Synopsis
After 15 years Rosa comes back to Calabria, to the village where she grew up. Her first best friend, Pepè, is a Down Syndrome guy who has waited her return for years. Now he is waiting for her at the harbor. Because of the inevitable meeting with Mico, Rosa remembers a painful episode of her adolescence, a journey never set out on and a child never born. Pepè is the only one to be with her, he would hold her and not let her go away anymore.
Film notes
I wanted to describe a generation aged thirty-five, people who are no longer young and not still adult, who face their native land for the only reason that they live or lived there, who realise that they didn’t go their way completely, who meet again in the places of a wild restless Calabria, remaining fixed in an atavistic immobility, to talk about their modest stories and a journey never set out on, a journey to Berlin, where the Wall had already fallen down... At the age of sixteen many people among us wanted to reach Berlin, where it snows even in the summertime, we listened to Pink Floyd and we wanted to run away to the Wall which had fallen down, but nobody moved... Rosa didn’t move either, she really crossed only Messina’s Strait, remaining on the other part for twenty years.

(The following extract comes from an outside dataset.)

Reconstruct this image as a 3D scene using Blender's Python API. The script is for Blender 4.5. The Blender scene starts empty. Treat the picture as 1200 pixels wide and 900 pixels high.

I started from this point, the aim is to create a film trying to describe a suspended time which does not forget any bond, an on the road that talks about a place which is difficult to represent: the place of the soul devoid of every artifice. Therefore, The Barefoot Humanity becomes a friendship story, the friendship between a woman and a down man: Rosa and Pepè; the story of a never-born child who, through Pepè’s eyes, becomes real as fables, the story of a return, and as every return everything seems unchanged, even feelings; but then it is clear that time inevitably breaks bonds and forces us to face our past, anyway. Finally, it’s Pepè’s story, the story of a man who becomes the witness of others’ life, a witness worth meeting sooner or later, in order to learn to look through different eyes. This film is dedicated to Pepè, who is no longer here, and I’d like to think that somewhere he continues to be the witness of our stories.